At the time of the release of the Taskgroup’s report I remember Martin Parkinson (now secretary of the Treasury) freely acknowledging that they had borrowed extensively from the framework Harris has helped design saying, “imitation is the sincerest form of flattery”. And so naturally when it came to the federal government ultimately designing and implementing a national emissions trading scheme, they hired Harris to help.   

One long time player in the clean energy sector observed, “she is probably the single most instrumental person in the creation and introduction of a carbon price in Australia.”

“People forget just how important the NSW GGAS was,” he added. “It, in conjunction with the Renewable Energy Target, gave other governments the backbone to implement market-based measures to reduce emissions.”

But fell into it by chance

The interesting thing is that while Harris has dedicated around a decade of her career to implementing a price on carbon pollution, she isn’t some climate change crusader. She tells me that she ended up working on the NSW Benchmarks review largely by chance. 

Prior to this she was working on more conventional economic issues at Frontier Economics such as trade practices and airport regulation issues. And she made her start working for six years as the Productivity Commission’s predecessor – The Industry Commission.  

Her qualities

So how has she managed to survive and thrive through what is an incredibly politically charged and bruising area of policy? One dominated by an ideological crusade on the part of some industry lobby groups to crush it dead or at least emaciate it to the point it would become useless.

“Disarming pleasantness, but with an analytical sharpness that can take people by surprise,” one energy sector veteran explains. 

In my own experience interacting with her over the years one finds it almost impossible to get angry, even when there is significant disagreement. What would become a heated argument with say a Richard Bolt (formerly secretary of Victorian Department of Primary Industries and now Education) is an exchange of ideas with Anthea. Through a series of what come across as light-hearted questions she subtly forces you to consider and address the problems with your own point of view.

One source puts it down to her consulting background. He observes that clients can’t be told what to do. Instead they need to be persuaded what’s in their best interests and taken on a journey to better appreciate the best solution for their problems.  

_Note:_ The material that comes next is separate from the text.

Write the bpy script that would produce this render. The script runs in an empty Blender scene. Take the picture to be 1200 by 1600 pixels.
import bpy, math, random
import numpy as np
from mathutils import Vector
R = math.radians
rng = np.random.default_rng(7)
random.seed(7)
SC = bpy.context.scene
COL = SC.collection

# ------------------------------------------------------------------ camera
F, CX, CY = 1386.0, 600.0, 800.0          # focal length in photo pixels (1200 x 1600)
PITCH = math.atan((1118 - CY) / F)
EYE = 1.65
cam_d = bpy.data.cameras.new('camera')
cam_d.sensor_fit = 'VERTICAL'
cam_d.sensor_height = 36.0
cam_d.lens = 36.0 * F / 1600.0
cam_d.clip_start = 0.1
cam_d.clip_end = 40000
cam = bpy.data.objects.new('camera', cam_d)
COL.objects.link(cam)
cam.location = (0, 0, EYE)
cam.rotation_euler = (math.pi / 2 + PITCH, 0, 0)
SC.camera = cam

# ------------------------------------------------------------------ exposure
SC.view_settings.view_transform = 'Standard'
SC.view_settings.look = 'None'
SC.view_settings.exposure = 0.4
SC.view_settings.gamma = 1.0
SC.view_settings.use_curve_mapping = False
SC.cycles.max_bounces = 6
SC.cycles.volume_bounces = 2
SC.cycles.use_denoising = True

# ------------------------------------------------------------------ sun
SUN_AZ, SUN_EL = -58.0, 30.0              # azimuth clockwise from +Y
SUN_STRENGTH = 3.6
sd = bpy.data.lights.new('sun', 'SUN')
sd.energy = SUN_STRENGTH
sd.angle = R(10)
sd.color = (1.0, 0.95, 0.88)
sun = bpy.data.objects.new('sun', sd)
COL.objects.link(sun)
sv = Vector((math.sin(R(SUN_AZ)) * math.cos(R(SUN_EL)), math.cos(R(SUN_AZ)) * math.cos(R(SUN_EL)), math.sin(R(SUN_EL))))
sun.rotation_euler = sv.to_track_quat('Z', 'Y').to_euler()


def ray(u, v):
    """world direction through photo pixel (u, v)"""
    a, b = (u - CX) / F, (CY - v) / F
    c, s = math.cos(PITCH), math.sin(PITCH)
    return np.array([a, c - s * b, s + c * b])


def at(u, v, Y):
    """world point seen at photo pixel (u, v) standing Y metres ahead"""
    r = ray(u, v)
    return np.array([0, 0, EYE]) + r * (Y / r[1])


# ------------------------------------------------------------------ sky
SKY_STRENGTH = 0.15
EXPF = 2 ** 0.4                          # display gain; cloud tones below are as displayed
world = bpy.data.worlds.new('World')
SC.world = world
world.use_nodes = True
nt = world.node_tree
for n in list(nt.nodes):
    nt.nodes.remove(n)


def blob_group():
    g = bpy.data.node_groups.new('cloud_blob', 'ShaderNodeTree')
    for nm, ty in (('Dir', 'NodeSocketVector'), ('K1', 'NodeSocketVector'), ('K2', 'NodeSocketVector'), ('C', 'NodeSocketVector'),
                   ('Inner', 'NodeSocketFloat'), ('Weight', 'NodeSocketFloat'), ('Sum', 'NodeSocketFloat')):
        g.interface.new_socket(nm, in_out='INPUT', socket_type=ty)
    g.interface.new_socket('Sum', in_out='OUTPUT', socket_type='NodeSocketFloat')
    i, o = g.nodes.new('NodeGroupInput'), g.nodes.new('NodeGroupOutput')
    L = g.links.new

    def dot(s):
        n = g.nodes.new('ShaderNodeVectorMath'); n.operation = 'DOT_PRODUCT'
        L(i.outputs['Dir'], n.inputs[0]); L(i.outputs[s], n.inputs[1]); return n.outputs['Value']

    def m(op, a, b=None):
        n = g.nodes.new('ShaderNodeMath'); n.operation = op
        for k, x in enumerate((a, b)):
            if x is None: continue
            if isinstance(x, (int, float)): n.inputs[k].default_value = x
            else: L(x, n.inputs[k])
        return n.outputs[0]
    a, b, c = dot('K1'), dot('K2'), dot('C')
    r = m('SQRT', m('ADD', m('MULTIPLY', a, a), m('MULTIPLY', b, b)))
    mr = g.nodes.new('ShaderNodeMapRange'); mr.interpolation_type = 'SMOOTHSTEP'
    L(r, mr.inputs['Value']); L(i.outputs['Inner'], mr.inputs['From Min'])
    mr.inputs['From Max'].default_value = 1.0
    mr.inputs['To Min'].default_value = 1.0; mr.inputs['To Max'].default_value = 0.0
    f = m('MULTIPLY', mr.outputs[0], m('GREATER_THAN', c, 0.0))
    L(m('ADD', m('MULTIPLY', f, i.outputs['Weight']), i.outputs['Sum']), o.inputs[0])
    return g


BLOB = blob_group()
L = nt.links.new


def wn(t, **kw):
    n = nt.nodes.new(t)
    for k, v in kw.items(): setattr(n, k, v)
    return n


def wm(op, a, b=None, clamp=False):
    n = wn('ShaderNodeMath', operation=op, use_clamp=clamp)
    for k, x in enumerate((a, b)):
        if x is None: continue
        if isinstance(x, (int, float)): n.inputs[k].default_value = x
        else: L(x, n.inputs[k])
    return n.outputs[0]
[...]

Harris points out that in her work to develop an emissions trading scheme for all the state and territory governments, there was no other way of getting things done than to get them to each transparently and methodically work through the all the various options’ pros and cons to land on an agreed solution.

Although one senior energy policy player has a different and less complimentary take, suggesting that she uses feminine charm to deflect and avoid areas where her argument is weak. “With Comley, Parkinson, and Bolt (all departmental secretaries) you have to work hard to keep up with them, and you know where you stand at the end of an argument. It’s not the same with Anthea. She’s good theoretically, but not so good on appreciating the real-world commercial realities.”

But others see it differently. Because she’s been in this game for a long time she knows where all the bodies are buried and has heard most of the arguments several times over. Another player in the clean energy sector puts it simply, “you can’t bullsh*t her”. 

An energy market propeller head says “she’s a dry economist at her core and very analytically rigorous. She’s respectful but driven by the evidence.” At the same time this person says the analytical rigour is coupled with political pragmatism: “She has a good eye for what can and can’t fly politically.”

The future

Working on the development of a price on carbon pollution has been an incredibly tortuous and drawn out process, with a number of false starts. And it could all come to naught if Tony Abbott is elected and successfully rescinds the carbon price. Plus she could suddenly find herself out of a job.

How on earth does she keep at it, I ask.

Surprisingly she replies that she’s never really thought too much about where her career will go next. 

Another person who has worked closely with her over the years tells me that there’s a tough and resolutely determined person sitting beneath the bubbly and well groomed exterior. When he asked her, ‘Aren’t you getting tired of this [working for government on the ETS]?’, her clear reply was, “I need to see this thing through.” 

One wonders whether she can manage to keep at it if Abbott manages to unwind all her hard work.